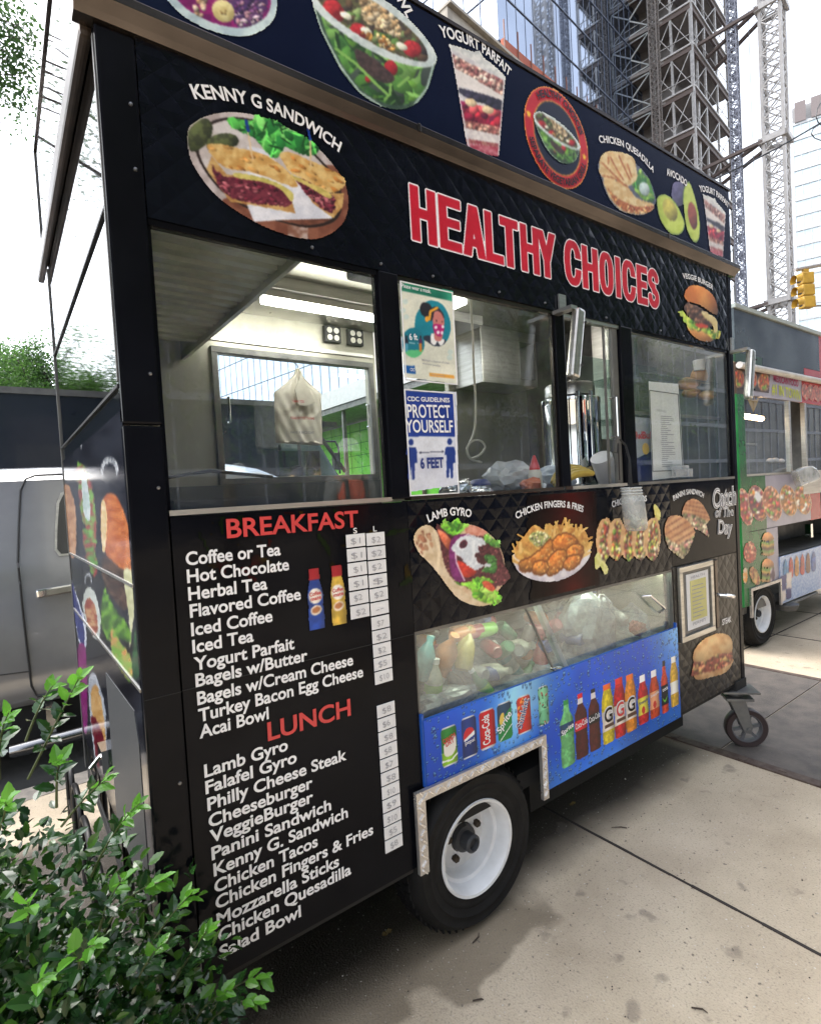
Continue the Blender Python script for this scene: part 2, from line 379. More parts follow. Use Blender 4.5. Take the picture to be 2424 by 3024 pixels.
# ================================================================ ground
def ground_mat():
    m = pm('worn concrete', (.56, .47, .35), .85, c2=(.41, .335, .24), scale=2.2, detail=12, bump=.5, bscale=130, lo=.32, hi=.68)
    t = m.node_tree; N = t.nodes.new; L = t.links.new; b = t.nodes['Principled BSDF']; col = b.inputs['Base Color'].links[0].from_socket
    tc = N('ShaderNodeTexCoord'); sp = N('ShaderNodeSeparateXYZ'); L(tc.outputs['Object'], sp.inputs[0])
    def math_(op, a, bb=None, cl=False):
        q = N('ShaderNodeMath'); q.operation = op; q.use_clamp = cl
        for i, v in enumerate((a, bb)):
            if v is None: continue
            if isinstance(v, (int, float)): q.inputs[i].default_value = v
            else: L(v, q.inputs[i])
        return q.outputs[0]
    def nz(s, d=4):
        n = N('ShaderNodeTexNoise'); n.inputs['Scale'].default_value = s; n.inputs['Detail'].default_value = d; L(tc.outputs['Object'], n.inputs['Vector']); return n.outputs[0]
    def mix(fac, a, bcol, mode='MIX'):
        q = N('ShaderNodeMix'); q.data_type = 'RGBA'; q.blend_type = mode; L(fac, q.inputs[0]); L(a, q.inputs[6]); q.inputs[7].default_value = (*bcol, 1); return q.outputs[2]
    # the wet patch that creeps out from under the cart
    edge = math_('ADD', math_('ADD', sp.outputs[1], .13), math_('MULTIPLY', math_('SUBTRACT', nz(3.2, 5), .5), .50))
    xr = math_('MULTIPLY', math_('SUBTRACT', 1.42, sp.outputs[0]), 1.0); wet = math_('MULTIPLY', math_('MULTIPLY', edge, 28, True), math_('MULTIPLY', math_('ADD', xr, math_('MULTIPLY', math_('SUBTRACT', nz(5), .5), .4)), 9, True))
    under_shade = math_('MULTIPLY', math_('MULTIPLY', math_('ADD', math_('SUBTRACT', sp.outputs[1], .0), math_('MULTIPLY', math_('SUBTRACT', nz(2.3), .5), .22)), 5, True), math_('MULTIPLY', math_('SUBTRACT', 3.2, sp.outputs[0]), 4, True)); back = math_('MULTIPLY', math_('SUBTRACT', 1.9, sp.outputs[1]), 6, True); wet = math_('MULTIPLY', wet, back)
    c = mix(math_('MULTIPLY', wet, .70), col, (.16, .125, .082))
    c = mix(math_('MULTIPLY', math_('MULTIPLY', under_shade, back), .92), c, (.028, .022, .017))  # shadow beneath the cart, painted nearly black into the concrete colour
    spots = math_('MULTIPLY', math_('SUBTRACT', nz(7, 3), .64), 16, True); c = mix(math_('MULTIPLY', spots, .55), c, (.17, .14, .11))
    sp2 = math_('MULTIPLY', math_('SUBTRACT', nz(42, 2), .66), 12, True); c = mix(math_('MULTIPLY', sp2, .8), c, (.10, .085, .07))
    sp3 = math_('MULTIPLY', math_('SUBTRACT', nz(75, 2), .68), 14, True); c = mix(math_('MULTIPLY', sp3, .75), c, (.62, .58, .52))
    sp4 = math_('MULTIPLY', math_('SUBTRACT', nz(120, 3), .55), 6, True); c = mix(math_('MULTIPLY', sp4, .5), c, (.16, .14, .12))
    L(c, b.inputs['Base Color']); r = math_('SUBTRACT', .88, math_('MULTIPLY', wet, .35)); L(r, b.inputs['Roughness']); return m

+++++

◆ **Required work**
Return the listing above in full and without alteration, excluding its pictures.

◆ **Response to this exercise**
Continue the Blender Python script for this scene: part 2, from line 379. More parts follow. Use Blender 4.5. Take the picture to be 2424 by 3024 pixels.
# ================================================================ ground
def ground_mat():
    m = pm('worn concrete', (.56, .47, .35), .85, c2=(.41, .335, .24), scale=2.2, detail=12, bump=.5, bscale=130, lo=.32, hi=.68)
    t = m.node_tree; N = t.nodes.new; L = t.links.new; b = t.nodes['Principled BSDF']; col = b.inputs['Base Color'].links[0].from_socket
    tc = N('ShaderNodeTexCoord'); sp = N('ShaderNodeSeparateXYZ'); L(tc.outputs['Object'], sp.inputs[0])
    def math_(op, a, bb=None, cl=False):
        q = N('ShaderNodeMath'); q.operation = op; q.use_clamp = cl
        for i, v in enumerate((a, bb)):
            if v is None: continue
            if isinstance(v, (int, float)): q.inputs[i].default_value = v
            else: L(v, q.inputs[i])
        return q.outputs[0]
    def nz(s, d=4):
        n = N('ShaderNodeTexNoise'); n.inputs['Scale'].default_value = s; n.inputs['Detail'].default_value = d; L(tc.outputs['Object'], n.inputs['Vector']); return n.outputs[0]
    def mix(fac, a, bcol, mode='MIX'):
        q = N('ShaderNodeMix'); q.data_type = 'RGBA'; q.blend_type = mode; L(fac, q.inputs[0]); L(a, q.inputs[6]); q.inputs[7].default_value = (*bcol, 1); return q.outputs[2]
    # the wet patch that creeps out from under the cart
    edge = math_('ADD', math_('ADD', sp.outputs[1], .13), math_('MULTIPLY', math_('SUBTRACT', nz(3.2, 5), .5), .50))
    xr = math_('MULTIPLY', math_('SUBTRACT', 1.42, sp.outputs[0]), 1.0); wet = math_('MULTIPLY', math_('MULTIPLY', edge, 28, True), math_('MULTIPLY', math_('ADD', xr, math_('MULTIPLY', math_('SUBTRACT', nz(5), .5), .4)), 9, True))
    under_shade = math_('MULTIPLY', math_('MULTIPLY', math_('ADD', math_('SUBTRACT', sp.outputs[1], .0), math_('MULTIPLY', math_('SUBTRACT', nz(2.3), .5), .22)), 5, True), math_('MULTIPLY', math_('SUBTRACT', 3.2, sp.outputs[0]), 4, True)); back = math_('MULTIPLY', math_('SUBTRACT', 1.9, sp.outputs[1]), 6, True); wet = math_('MULTIPLY', wet, back)
    c = mix(math_('MULTIPLY', wet, .70), col, (.16, .125, .082))
    c = mix(math_('MULTIPLY', math_('MULTIPLY', under_shade, back), .92), c, (.028, .022, .017))  # shadow beneath the cart, painted nearly black into the concrete colour
    spots = math_('MULTIPLY', math_('SUBTRACT', nz(7, 3), .64), 16, True); c = mix(math_('MULTIPLY', spots, .55), c, (.17, .14, .11))
    sp2 = math_('MULTIPLY', math_('SUBTRACT', nz(42, 2), .66), 12, True); c = mix(math_('MULTIPLY', sp2, .8), c, (.10, .085, .07))
    sp3 = math_('MULTIPLY', math_('SUBTRACT', nz(75, 2), .68), 14, True); c = mix(math_('MULTIPLY', sp3, .75), c, (.62, .58, .52))
    sp4 = math_('MULTIPLY', math_('SUBTRACT', nz(120, 3), .55), 6, True); c = mix(math_('MULTIPLY', sp4, .5), c, (.16, .14, .12))
    L(c, b.inputs['Base Color']); r = math_('SUBTRACT', .88, math_('MULTIPLY', wet, .35)); L(r, b.inputs['Roughness']); return m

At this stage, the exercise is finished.